» Short problem
Nothing in the data should change when you return it, but leave the pictures out.

(Entries with scene source code)
--------

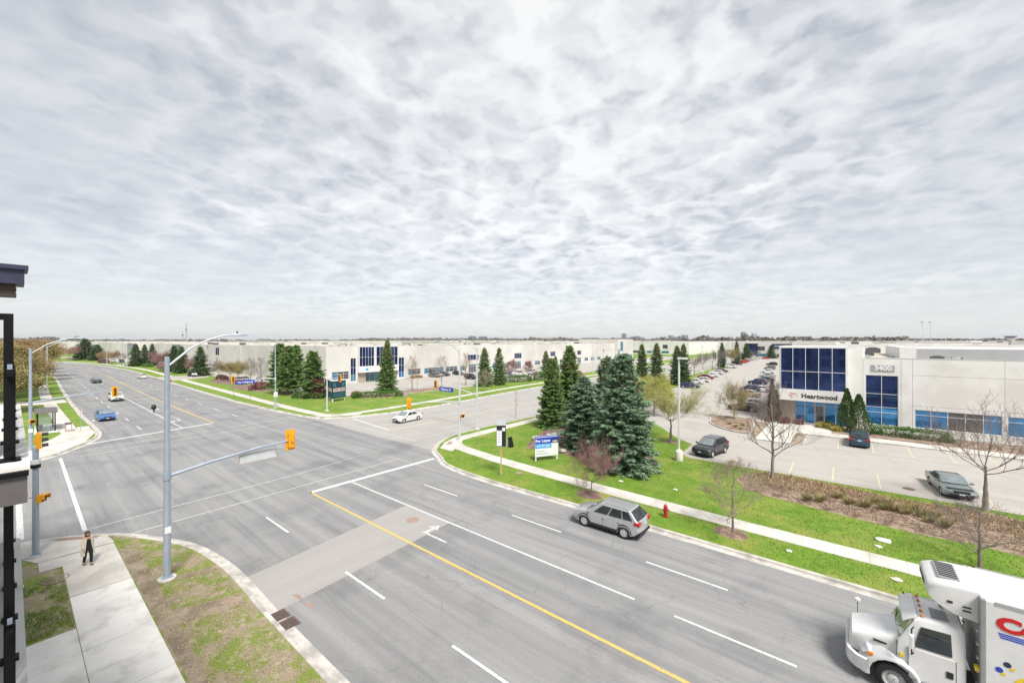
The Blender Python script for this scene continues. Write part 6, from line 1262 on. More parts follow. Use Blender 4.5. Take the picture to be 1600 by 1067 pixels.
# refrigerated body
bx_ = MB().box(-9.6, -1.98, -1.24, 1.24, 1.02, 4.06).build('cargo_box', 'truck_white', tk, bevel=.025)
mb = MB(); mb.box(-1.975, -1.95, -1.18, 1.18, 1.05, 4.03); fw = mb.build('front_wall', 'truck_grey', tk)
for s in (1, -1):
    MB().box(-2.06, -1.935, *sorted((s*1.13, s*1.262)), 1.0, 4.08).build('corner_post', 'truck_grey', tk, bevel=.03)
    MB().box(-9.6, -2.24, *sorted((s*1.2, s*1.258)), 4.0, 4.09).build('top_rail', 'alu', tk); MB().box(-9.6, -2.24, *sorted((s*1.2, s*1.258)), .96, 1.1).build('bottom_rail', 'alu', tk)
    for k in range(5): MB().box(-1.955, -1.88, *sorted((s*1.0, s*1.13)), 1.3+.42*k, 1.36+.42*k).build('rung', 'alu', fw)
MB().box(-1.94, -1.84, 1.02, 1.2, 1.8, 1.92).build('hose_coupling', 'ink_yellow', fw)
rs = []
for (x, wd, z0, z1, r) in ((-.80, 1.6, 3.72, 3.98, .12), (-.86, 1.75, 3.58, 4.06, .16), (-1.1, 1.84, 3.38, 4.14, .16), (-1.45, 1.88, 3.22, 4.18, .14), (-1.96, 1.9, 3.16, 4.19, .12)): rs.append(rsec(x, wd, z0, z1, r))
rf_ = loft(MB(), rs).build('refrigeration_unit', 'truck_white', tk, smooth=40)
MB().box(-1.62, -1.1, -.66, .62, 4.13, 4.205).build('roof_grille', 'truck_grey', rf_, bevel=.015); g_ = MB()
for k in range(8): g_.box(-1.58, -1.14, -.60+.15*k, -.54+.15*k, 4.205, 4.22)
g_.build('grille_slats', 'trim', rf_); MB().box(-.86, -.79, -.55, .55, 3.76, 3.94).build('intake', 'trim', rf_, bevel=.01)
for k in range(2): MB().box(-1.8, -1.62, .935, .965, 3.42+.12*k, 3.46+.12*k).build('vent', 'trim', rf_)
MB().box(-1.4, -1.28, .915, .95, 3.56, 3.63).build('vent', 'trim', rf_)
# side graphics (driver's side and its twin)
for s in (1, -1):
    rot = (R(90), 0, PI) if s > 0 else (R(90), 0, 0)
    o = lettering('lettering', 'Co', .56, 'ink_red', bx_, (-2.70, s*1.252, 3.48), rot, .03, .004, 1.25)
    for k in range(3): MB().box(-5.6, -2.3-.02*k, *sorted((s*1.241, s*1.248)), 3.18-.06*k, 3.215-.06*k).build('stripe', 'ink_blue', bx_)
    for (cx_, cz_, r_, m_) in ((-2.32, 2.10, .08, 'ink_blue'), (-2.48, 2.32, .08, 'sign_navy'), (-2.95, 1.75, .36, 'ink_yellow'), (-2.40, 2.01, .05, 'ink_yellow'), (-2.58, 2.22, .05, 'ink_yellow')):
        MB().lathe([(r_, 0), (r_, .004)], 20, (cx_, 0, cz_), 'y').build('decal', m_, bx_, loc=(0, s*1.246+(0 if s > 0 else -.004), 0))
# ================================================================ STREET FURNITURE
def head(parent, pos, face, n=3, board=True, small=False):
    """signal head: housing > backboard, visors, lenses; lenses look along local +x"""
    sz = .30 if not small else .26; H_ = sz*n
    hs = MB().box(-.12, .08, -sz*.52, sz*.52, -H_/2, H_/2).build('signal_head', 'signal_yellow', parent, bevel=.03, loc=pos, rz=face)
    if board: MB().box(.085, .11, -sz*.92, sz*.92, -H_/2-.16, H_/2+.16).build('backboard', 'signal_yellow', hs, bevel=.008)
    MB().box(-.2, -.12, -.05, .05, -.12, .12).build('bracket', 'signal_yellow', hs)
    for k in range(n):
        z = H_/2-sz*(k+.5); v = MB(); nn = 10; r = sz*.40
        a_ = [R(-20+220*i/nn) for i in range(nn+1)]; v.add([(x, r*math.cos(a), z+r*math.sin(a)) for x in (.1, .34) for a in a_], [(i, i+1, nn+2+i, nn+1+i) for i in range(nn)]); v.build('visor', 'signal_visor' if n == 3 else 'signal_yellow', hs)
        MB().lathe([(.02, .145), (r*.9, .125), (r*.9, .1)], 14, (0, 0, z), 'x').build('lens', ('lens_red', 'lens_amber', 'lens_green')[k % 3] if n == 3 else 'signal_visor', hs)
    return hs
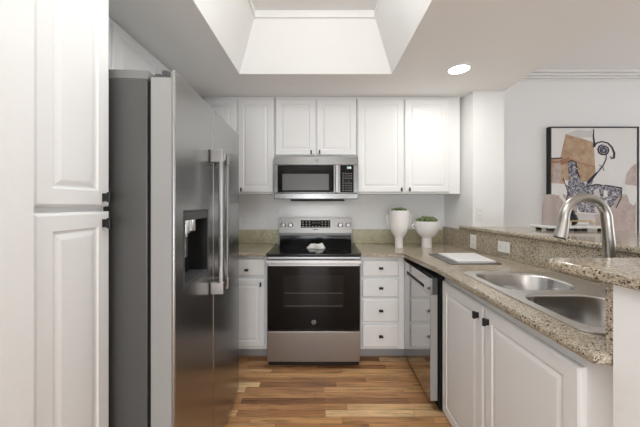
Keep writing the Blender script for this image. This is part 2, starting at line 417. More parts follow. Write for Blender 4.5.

--------

» Task solution
The Blender Python script for this scene continues. Write part 6, from line 1262 on. More parts follow. Use Blender 4.5. Take the picture to be 1600 by 1067 pixels.
# refrigerated body
bx_ = MB().box(-9.6, -1.98, -1.24, 1.24, 1.02, 4.06).build('cargo_box', 'truck_white', tk, bevel=.025)
mb = MB(); mb.box(-1.975, -1.95, -1.18, 1.18, 1.05, 4.03); fw = mb.build('front_wall', 'truck_grey', tk)
for s in (1, -1):
    MB().box(-2.06, -1.935, *sorted((s*1.13, s*1.262)), 1.0, 4.08).build('corner_post', 'truck_grey', tk, bevel=.03)
    MB().box(-9.6, -2.24, *sorted((s*1.2, s*1.258)), 4.0, 4.09).build('top_rail', 'alu', tk); MB().box(-9.6, -2.24, *sorted((s*1.2, s*1.258)), .96, 1.1).build('bottom_rail', 'alu', tk)
    for k in range(5): MB().box(-1.955, -1.88, *sorted((s*1.0, s*1.13)), 1.3+.42*k, 1.36+.42*k).build('rung', 'alu', fw)
MB().box(-1.94, -1.84, 1.02, 1.2, 1.8, 1.92).build('hose_coupling', 'ink_yellow', fw)
rs = []
for (x, wd, z0, z1, r) in ((-.80, 1.6, 3.72, 3.98, .12), (-.86, 1.75, 3.58, 4.06, .16), (-1.1, 1.84, 3.38, 4.14, .16), (-1.45, 1.88, 3.22, 4.18, .14), (-1.96, 1.9, 3.16, 4.19, .12)): rs.append(rsec(x, wd, z0, z1, r))
rf_ = loft(MB(), rs).build('refrigeration_unit', 'truck_white', tk, smooth=40)
MB().box(-1.62, -1.1, -.66, .62, 4.13, 4.205).build('roof_grille', 'truck_grey', rf_, bevel=.015); g_ = MB()
for k in range(8): g_.box(-1.58, -1.14, -.60+.15*k, -.54+.15*k, 4.205, 4.22)
g_.build('grille_slats', 'trim', rf_); MB().box(-.86, -.79, -.55, .55, 3.76, 3.94).build('intake', 'trim', rf_, bevel=.01)
for k in range(2): MB().box(-1.8, -1.62, .935, .965, 3.42+.12*k, 3.46+.12*k).build('vent', 'trim', rf_)
MB().box(-1.4, -1.28, .915, .95, 3.56, 3.63).build('vent', 'trim', rf_)
# side graphics (driver's side and its twin)
for s in (1, -1):
    rot = (R(90), 0, PI) if s > 0 else (R(90), 0, 0)
    o = lettering('lettering', 'Co', .56, 'ink_red', bx_, (-2.70, s*1.252, 3.48), rot, .03, .004, 1.25)
    for k in range(3): MB().box(-5.6, -2.3-.02*k, *sorted((s*1.241, s*1.248)), 3.18-.06*k, 3.215-.06*k).build('stripe', 'ink_blue', bx_)
    for (cx_, cz_, r_, m_) in ((-2.32, 2.10, .08, 'ink_blue'), (-2.48, 2.32, .08, 'sign_navy'), (-2.95, 1.75, .36, 'ink_yellow'), (-2.40, 2.01, .05, 'ink_yellow'), (-2.58, 2.22, .05, 'ink_yellow')):
        MB().lathe([(r_, 0), (r_, .004)], 20, (cx_, 0, cz_), 'y').build('decal', m_, bx_, loc=(0, s*1.246+(0 if s > 0 else -.004), 0))
# ================================================================ STREET FURNITURE
def head(parent, pos, face, n=3, board=True, small=False):
    """signal head: housing > backboard, visors, lenses; lenses look along local +x"""
    sz = .30 if not small else .26; H_ = sz*n
    hs = MB().box(-.12, .08, -sz*.52, sz*.52, -H_/2, H_/2).build('signal_head', 'signal_yellow', parent, bevel=.03, loc=pos, rz=face)
    if board: MB().box(.085, .11, -sz*.92, sz*.92, -H_/2-.16, H_/2+.16).build('backboard', 'signal_yellow', hs, bevel=.008)
    MB().box(-.2, -.12, -.05, .05, -.12, .12).build('bracket', 'signal_yellow', hs)
    for k in range(n):
        z = H_/2-sz*(k+.5); v = MB(); nn = 10; r = sz*.40
        a_ = [R(-20+220*i/nn) for i in range(nn+1)]; v.add([(x, r*math.cos(a), z+r*math.sin(a)) for x in (.1, .34) for a in a_], [(i, i+1, nn+2+i, nn+1+i) for i in range(nn)]); v.build('visor', 'signal_visor' if n == 3 else 'signal_yellow', hs)
        MB().lathe([(.02, .145), (r*.9, .125), (r*.9, .1)], 14, (0, 0, z), 'x').build('lens', ('lens_red', 'lens_amber', 'lens_green')[k % 3] if n == 3 else 'signal_visor', hs)
    return hs
Keep writing the Blender script for this image. This is part 2, starting at line 417. More parts follow. Write for Blender 4.5.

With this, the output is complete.